▸ **Task prompt**
Copy out the complete listing, word for word.

▸ **Dataset section**
——————————

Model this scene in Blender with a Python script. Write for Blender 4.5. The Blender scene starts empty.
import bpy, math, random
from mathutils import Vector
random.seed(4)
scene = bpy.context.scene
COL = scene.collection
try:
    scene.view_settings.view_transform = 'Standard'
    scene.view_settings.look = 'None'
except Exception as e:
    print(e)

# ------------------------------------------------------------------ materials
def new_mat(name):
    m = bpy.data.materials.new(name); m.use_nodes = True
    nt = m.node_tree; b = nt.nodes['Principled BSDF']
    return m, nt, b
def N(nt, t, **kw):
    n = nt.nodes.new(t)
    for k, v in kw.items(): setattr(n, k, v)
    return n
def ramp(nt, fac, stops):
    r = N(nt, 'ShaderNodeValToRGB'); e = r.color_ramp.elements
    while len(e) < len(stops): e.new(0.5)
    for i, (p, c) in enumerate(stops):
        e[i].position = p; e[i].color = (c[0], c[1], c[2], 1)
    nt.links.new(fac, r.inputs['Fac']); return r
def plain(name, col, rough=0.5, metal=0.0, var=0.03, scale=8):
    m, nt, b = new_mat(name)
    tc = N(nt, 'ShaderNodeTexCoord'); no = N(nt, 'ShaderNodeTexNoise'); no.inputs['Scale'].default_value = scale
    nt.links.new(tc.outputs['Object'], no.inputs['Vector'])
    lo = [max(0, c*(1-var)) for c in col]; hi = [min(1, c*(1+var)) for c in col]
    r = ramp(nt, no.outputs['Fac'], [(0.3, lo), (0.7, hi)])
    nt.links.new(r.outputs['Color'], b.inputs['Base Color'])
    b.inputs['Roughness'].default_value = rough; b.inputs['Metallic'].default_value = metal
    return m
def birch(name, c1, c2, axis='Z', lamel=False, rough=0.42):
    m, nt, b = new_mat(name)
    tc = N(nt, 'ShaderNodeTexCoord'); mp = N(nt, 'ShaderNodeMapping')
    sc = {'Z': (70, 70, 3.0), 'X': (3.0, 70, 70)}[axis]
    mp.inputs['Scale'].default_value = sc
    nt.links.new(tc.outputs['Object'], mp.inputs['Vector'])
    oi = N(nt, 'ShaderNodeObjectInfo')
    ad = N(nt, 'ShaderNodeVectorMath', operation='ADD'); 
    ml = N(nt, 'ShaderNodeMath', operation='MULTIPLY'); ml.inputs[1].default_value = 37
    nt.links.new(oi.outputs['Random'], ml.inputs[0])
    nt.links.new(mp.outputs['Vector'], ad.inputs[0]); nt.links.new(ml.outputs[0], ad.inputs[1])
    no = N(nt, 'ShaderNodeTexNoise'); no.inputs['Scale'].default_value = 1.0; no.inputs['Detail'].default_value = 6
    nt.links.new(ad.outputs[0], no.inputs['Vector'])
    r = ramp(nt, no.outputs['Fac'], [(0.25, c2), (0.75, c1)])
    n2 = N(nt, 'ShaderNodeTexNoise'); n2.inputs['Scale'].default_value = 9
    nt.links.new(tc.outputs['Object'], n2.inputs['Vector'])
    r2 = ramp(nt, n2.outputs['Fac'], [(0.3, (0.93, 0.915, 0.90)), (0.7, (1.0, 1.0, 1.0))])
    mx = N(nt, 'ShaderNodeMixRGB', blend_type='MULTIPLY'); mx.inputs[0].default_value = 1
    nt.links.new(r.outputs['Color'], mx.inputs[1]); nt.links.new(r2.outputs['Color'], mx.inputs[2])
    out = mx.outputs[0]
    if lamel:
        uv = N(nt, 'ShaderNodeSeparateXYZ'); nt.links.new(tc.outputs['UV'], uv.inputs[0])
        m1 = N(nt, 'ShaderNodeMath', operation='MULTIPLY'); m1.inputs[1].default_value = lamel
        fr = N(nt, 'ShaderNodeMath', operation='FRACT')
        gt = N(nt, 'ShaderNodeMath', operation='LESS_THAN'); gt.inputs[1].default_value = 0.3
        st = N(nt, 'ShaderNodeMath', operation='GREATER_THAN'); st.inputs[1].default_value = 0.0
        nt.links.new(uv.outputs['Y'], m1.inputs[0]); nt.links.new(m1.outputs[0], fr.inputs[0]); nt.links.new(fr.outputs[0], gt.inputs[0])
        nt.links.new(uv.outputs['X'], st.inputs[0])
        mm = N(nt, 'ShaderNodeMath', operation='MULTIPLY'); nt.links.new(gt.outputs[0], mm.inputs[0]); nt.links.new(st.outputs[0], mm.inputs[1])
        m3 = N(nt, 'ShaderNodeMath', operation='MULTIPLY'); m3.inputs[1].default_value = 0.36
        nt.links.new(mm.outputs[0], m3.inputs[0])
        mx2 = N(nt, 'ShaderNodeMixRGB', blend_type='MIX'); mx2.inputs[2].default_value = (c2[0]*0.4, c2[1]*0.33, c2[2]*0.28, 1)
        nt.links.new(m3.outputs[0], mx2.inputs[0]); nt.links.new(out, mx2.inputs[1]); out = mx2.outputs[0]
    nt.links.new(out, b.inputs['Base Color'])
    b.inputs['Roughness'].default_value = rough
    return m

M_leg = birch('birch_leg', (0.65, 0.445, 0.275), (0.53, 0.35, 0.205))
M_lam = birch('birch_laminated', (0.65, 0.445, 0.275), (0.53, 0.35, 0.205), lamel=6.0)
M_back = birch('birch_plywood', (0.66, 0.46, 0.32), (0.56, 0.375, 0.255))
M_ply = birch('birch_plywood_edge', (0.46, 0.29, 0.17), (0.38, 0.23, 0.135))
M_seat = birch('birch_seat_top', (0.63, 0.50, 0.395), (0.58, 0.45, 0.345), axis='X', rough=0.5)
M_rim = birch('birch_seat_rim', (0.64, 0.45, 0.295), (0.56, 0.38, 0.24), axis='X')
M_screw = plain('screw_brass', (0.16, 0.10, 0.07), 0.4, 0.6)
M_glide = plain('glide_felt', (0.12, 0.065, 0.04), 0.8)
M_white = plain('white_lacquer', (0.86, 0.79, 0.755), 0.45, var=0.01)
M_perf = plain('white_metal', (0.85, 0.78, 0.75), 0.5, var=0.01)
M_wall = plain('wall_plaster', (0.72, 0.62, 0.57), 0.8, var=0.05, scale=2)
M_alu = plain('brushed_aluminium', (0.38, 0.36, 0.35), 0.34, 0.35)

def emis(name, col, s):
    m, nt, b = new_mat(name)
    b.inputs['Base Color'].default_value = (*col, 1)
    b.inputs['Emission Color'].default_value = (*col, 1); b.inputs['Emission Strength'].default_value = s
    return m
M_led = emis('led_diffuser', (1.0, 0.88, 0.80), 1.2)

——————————

▸ **Task output**
Model this scene in Blender with a Python script. Write for Blender 4.5. The Blender scene starts empty.
import bpy, math, random
from mathutils import Vector
random.seed(4)
scene = bpy.context.scene
COL = scene.collection
try:
    scene.view_settings.view_transform = 'Standard'
    scene.view_settings.look = 'None'
except Exception as e:
    print(e)

# ------------------------------------------------------------------ materials
def new_mat(name):
    m = bpy.data.materials.new(name); m.use_nodes = True
    nt = m.node_tree; b = nt.nodes['Principled BSDF']
    return m, nt, b
def N(nt, t, **kw):
    n = nt.nodes.new(t)
    for k, v in kw.items(): setattr(n, k, v)
    return n
def ramp(nt, fac, stops):
    r = N(nt, 'ShaderNodeValToRGB'); e = r.color_ramp.elements
    while len(e) < len(stops): e.new(0.5)
    for i, (p, c) in enumerate(stops):
        e[i].position = p; e[i].color = (c[0], c[1], c[2], 1)
    nt.links.new(fac, r.inputs['Fac']); return r
def plain(name, col, rough=0.5, metal=0.0, var=0.03, scale=8):
    m, nt, b = new_mat(name)
    tc = N(nt, 'ShaderNodeTexCoord'); no = N(nt, 'ShaderNodeTexNoise'); no.inputs['Scale'].default_value = scale
    nt.links.new(tc.outputs['Object'], no.inputs['Vector'])
    lo = [max(0, c*(1-var)) for c in col]; hi = [min(1, c*(1+var)) for c in col]
    r = ramp(nt, no.outputs['Fac'], [(0.3, lo), (0.7, hi)])
    nt.links.new(r.outputs['Color'], b.inputs['Base Color'])
    b.inputs['Roughness'].default_value = rough; b.inputs['Metallic'].default_value = metal
    return m
def birch(name, c1, c2, axis='Z', lamel=False, rough=0.42):
    m, nt, b = new_mat(name)
    tc = N(nt, 'ShaderNodeTexCoord'); mp = N(nt, 'ShaderNodeMapping')
    sc = {'Z': (70, 70, 3.0), 'X': (3.0, 70, 70)}[axis]
    mp.inputs['Scale'].default_value = sc
    nt.links.new(tc.outputs['Object'], mp.inputs['Vector'])
    oi = N(nt, 'ShaderNodeObjectInfo')
    ad = N(nt, 'ShaderNodeVectorMath', operation='ADD'); 
    ml = N(nt, 'ShaderNodeMath', operation='MULTIPLY'); ml.inputs[1].default_value = 37
    nt.links.new(oi.outputs['Random'], ml.inputs[0])
    nt.links.new(mp.outputs['Vector'], ad.inputs[0]); nt.links.new(ml.outputs[0], ad.inputs[1])
    no = N(nt, 'ShaderNodeTexNoise'); no.inputs['Scale'].default_value = 1.0; no.inputs['Detail'].default_value = 6
    nt.links.new(ad.outputs[0], no.inputs['Vector'])
    r = ramp(nt, no.outputs['Fac'], [(0.25, c2), (0.75, c1)])
    n2 = N(nt, 'ShaderNodeTexNoise'); n2.inputs['Scale'].default_value = 9
    nt.links.new(tc.outputs['Object'], n2.inputs['Vector'])
    r2 = ramp(nt, n2.outputs['Fac'], [(0.3, (0.93, 0.915, 0.90)), (0.7, (1.0, 1.0, 1.0))])
    mx = N(nt, 'ShaderNodeMixRGB', blend_type='MULTIPLY'); mx.inputs[0].default_value = 1
    nt.links.new(r.outputs['Color'], mx.inputs[1]); nt.links.new(r2.outputs['Color'], mx.inputs[2])
    out = mx.outputs[0]
    if lamel:
        uv = N(nt, 'ShaderNodeSeparateXYZ'); nt.links.new(tc.outputs['UV'], uv.inputs[0])
        m1 = N(nt, 'ShaderNodeMath', operation='MULTIPLY'); m1.inputs[1].default_value = lamel
        fr = N(nt, 'ShaderNodeMath', operation='FRACT')
        gt = N(nt, 'ShaderNodeMath', operation='LESS_THAN'); gt.inputs[1].default_value = 0.3
        st = N(nt, 'ShaderNodeMath', operation='GREATER_THAN'); st.inputs[1].default_value = 0.0
        nt.links.new(uv.outputs['Y'], m1.inputs[0]); nt.links.new(m1.outputs[0], fr.inputs[0]); nt.links.new(fr.outputs[0], gt.inputs[0])
        nt.links.new(uv.outputs['X'], st.inputs[0])
        mm = N(nt, 'ShaderNodeMath', operation='MULTIPLY'); nt.links.new(gt.outputs[0], mm.inputs[0]); nt.links.new(st.outputs[0], mm.inputs[1])
        m3 = N(nt, 'ShaderNodeMath', operation='MULTIPLY'); m3.inputs[1].default_value = 0.36
        nt.links.new(mm.outputs[0], m3.inputs[0])
        mx2 = N(nt, 'ShaderNodeMixRGB', blend_type='MIX'); mx2.inputs[2].default_value = (c2[0]*0.4, c2[1]*0.33, c2[2]*0.28, 1)
        nt.links.new(m3.outputs[0], mx2.inputs[0]); nt.links.new(out, mx2.inputs[1]); out = mx2.outputs[0]
    nt.links.new(out, b.inputs['Base Color'])
    b.inputs['Roughness'].default_value = rough
    return m

M_leg = birch('birch_leg', (0.65, 0.445, 0.275), (0.53, 0.35, 0.205))
M_lam = birch('birch_laminated', (0.65, 0.445, 0.275), (0.53, 0.35, 0.205), lamel=6.0)
M_back = birch('birch_plywood', (0.66, 0.46, 0.32), (0.56, 0.375, 0.255))
M_ply = birch('birch_plywood_edge', (0.46, 0.29, 0.17), (0.38, 0.23, 0.135))
M_seat = birch('birch_seat_top', (0.63, 0.50, 0.395), (0.58, 0.45, 0.345), axis='X', rough=0.5)
M_rim = birch('birch_seat_rim', (0.64, 0.45, 0.295), (0.56, 0.38, 0.24), axis='X')
M_screw = plain('screw_brass', (0.16, 0.10, 0.07), 0.4, 0.6)
M_glide = plain('glide_felt', (0.12, 0.065, 0.04), 0.8)
M_white = plain('white_lacquer', (0.86, 0.79, 0.755), 0.45, var=0.01)
M_perf = plain('white_metal', (0.85, 0.78, 0.75), 0.5, var=0.01)
M_wall = plain('wall_plaster', (0.72, 0.62, 0.57), 0.8, var=0.05, scale=2)
M_alu = plain('brushed_aluminium', (0.38, 0.36, 0.35), 0.34, 0.35)

def emis(name, col, s):
    m, nt, b = new_mat(name)
    b.inputs['Base Color'].default_value = (*col, 1)
    b.inputs['Emission Color'].default_value = (*col, 1); b.inputs['Emission Strength'].default_value = s
    return m
M_led = emis('led_diffuser', (1.0, 0.88, 0.80), 1.2)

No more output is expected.